Your instructions:
Copy exactly the lines from the one containing "Generate a Blender" through the one containing "C = scene.collection", both included, and leave out any pictures.

Data shown:

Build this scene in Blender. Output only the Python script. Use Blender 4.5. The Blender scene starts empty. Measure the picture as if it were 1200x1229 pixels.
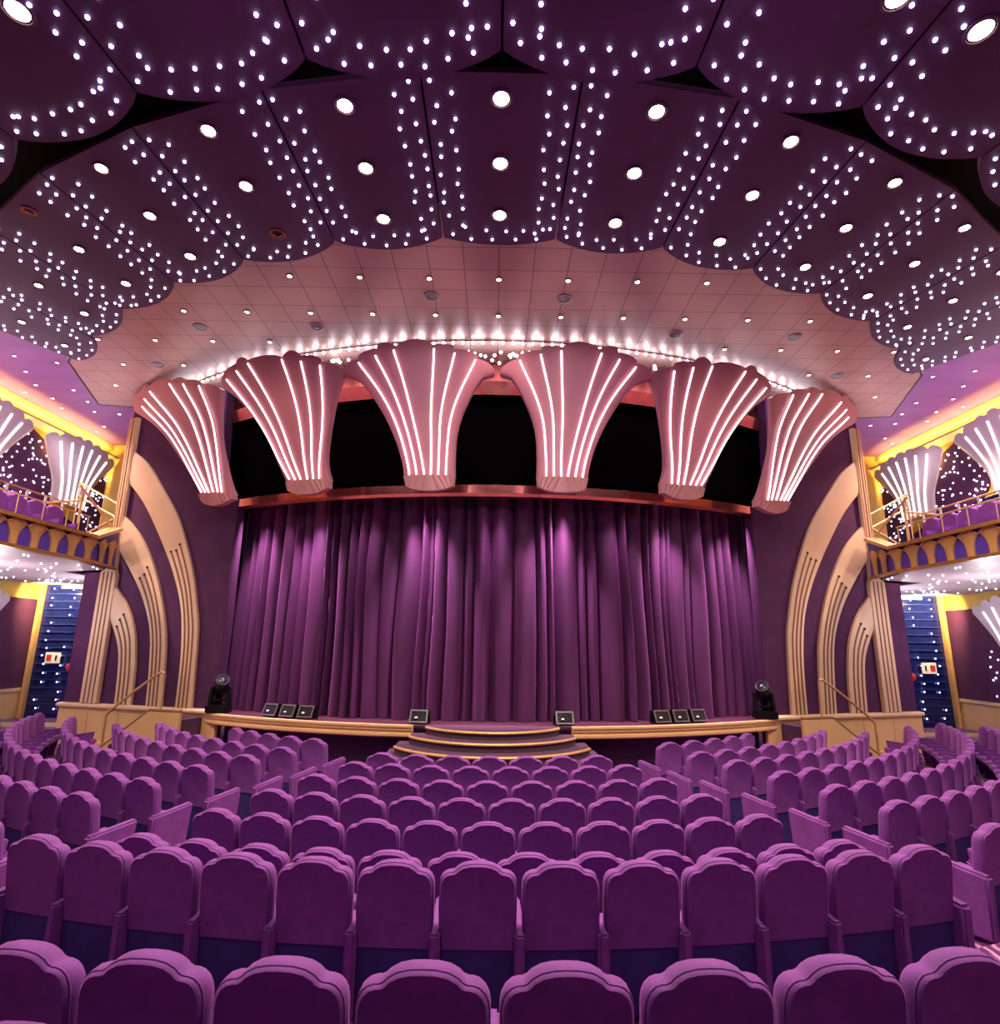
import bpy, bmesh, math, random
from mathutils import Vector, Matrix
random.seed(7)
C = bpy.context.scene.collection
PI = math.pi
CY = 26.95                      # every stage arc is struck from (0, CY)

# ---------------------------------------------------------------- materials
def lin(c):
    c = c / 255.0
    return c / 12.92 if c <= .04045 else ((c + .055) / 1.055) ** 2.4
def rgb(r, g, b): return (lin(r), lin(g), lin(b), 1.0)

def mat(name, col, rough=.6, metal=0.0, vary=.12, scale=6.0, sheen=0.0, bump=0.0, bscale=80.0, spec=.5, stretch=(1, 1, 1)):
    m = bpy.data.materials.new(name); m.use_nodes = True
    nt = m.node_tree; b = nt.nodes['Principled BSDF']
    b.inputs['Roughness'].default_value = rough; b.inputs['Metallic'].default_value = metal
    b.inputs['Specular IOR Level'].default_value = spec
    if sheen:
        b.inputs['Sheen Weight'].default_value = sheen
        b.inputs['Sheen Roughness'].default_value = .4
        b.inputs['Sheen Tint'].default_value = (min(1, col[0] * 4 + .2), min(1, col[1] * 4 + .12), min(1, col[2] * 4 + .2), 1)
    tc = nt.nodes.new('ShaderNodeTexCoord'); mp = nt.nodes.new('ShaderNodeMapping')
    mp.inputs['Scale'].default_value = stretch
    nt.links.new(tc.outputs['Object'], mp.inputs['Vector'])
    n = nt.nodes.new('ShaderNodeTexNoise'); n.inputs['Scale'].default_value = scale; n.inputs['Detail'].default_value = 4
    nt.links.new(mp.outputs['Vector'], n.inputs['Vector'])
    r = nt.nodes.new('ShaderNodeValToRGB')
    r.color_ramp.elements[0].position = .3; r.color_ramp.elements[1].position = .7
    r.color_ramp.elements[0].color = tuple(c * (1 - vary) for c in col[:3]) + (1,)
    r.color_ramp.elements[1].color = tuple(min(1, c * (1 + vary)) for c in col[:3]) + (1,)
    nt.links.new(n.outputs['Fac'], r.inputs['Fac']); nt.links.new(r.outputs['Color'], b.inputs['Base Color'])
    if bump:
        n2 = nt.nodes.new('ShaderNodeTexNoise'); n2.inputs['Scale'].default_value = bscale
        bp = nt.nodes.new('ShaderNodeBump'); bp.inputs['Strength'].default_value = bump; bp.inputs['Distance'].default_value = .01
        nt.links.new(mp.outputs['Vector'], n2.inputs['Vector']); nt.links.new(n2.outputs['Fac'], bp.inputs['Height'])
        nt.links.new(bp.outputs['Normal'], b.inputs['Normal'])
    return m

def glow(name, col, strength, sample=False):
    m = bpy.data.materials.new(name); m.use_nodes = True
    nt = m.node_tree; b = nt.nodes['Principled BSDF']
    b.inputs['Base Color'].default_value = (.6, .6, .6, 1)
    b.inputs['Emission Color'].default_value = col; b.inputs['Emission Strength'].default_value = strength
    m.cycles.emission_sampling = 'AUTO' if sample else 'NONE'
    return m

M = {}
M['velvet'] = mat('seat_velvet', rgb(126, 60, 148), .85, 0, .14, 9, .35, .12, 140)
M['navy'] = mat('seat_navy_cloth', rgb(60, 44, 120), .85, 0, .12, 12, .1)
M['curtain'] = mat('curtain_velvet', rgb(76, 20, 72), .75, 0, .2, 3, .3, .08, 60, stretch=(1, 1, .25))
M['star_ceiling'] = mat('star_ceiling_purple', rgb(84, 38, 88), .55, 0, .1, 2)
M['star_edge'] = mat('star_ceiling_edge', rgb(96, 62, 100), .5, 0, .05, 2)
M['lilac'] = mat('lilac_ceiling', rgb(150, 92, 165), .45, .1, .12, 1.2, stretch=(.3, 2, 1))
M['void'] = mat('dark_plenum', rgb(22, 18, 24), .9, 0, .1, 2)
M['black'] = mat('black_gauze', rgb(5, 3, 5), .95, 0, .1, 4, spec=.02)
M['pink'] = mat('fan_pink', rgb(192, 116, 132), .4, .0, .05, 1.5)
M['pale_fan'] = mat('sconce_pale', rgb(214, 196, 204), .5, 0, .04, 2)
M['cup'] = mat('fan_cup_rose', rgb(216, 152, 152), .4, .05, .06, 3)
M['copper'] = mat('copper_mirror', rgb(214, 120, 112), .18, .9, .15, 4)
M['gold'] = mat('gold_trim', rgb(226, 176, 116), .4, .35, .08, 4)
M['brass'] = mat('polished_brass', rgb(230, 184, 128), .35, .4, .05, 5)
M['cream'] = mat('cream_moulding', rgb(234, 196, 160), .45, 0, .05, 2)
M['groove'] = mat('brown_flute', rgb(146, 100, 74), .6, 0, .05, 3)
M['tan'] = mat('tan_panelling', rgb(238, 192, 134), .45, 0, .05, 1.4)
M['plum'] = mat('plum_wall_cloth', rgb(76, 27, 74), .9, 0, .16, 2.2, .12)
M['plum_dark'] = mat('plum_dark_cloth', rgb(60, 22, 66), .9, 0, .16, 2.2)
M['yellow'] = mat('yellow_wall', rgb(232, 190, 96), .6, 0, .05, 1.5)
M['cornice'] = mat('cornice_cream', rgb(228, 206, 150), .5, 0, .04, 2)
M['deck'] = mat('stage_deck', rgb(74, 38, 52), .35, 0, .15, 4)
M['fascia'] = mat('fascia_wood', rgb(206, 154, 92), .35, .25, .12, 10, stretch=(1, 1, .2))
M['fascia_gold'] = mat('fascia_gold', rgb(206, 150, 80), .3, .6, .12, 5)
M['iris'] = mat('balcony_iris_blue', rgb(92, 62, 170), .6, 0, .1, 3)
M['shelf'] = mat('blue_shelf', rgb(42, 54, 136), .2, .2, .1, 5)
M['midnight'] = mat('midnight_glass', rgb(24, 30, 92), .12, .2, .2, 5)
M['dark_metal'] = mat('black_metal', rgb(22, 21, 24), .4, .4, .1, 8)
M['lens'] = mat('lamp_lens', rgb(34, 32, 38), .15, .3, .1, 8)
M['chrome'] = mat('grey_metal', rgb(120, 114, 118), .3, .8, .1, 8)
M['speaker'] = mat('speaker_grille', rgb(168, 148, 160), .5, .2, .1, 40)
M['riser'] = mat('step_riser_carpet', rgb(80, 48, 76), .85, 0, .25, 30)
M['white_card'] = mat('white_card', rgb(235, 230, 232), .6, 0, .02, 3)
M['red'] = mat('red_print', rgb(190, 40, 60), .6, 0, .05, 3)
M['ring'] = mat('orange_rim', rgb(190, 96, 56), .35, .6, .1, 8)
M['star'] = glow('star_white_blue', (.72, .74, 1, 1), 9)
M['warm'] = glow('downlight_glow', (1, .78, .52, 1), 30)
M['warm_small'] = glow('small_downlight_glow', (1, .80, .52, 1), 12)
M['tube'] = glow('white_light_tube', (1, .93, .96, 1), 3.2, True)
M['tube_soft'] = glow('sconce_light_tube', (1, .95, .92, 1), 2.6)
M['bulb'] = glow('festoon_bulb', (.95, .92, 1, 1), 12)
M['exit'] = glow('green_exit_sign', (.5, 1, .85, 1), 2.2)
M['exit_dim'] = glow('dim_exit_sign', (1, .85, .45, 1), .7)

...

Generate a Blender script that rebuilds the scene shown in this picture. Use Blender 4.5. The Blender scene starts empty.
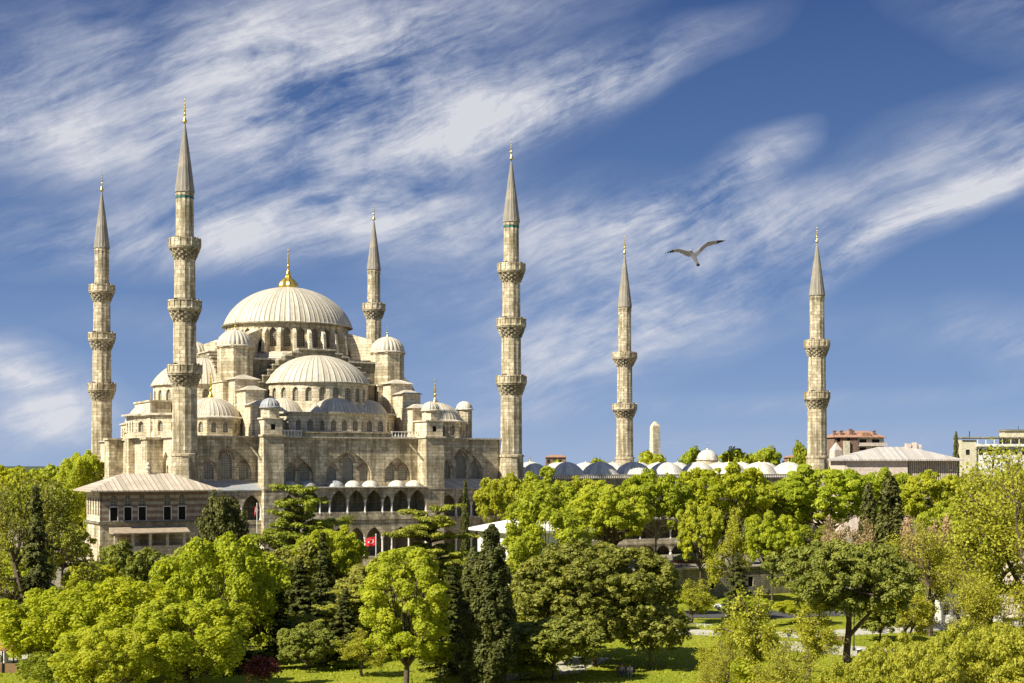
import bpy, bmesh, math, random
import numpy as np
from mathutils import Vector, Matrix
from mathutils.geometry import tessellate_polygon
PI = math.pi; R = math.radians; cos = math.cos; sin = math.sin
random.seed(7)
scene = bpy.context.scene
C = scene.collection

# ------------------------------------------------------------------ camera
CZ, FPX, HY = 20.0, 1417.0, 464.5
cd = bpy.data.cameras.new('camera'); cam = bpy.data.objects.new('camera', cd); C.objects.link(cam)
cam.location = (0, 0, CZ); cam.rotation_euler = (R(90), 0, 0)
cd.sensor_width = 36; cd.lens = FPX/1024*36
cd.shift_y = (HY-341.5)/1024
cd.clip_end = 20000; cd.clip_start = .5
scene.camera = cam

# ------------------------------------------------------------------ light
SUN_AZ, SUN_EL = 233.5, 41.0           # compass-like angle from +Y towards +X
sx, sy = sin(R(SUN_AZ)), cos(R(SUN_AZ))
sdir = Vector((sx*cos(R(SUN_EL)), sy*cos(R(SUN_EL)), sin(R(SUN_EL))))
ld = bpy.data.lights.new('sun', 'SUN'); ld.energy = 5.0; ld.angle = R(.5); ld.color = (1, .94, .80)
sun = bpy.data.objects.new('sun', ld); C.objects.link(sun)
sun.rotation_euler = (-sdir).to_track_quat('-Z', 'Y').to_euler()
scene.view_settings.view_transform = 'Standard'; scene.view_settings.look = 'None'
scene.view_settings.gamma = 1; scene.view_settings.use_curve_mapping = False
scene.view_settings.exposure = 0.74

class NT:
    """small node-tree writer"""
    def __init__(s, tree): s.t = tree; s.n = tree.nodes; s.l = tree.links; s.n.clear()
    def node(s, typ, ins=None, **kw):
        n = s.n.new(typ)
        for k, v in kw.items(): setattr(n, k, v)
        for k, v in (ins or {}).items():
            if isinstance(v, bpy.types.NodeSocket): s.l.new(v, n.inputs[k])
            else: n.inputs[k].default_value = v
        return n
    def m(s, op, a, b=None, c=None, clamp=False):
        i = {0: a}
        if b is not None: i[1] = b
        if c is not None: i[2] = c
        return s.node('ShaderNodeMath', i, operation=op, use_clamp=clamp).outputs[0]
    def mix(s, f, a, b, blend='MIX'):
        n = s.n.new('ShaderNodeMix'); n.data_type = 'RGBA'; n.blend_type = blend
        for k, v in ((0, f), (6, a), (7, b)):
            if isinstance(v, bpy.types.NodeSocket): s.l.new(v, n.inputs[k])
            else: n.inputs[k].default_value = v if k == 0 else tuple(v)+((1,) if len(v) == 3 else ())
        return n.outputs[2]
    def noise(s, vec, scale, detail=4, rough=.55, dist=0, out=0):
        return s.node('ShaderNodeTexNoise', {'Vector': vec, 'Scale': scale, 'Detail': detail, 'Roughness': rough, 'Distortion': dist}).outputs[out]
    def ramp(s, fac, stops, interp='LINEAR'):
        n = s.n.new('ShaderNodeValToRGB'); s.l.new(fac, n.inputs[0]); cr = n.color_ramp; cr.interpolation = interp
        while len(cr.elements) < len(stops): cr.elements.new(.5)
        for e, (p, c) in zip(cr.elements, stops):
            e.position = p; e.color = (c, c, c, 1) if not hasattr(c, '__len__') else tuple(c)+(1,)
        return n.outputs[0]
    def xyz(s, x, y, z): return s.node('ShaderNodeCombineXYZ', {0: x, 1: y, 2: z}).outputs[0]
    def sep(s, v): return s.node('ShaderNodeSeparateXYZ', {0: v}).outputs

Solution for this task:
Generate a Blender script that rebuilds the scene shown in this picture. Use Blender 4.5. The Blender scene starts empty.
import bpy, bmesh, math, random
import numpy as np
from mathutils import Vector, Matrix
from mathutils.geometry import tessellate_polygon
PI = math.pi; R = math.radians; cos = math.cos; sin = math.sin
random.seed(7)
scene = bpy.context.scene
C = scene.collection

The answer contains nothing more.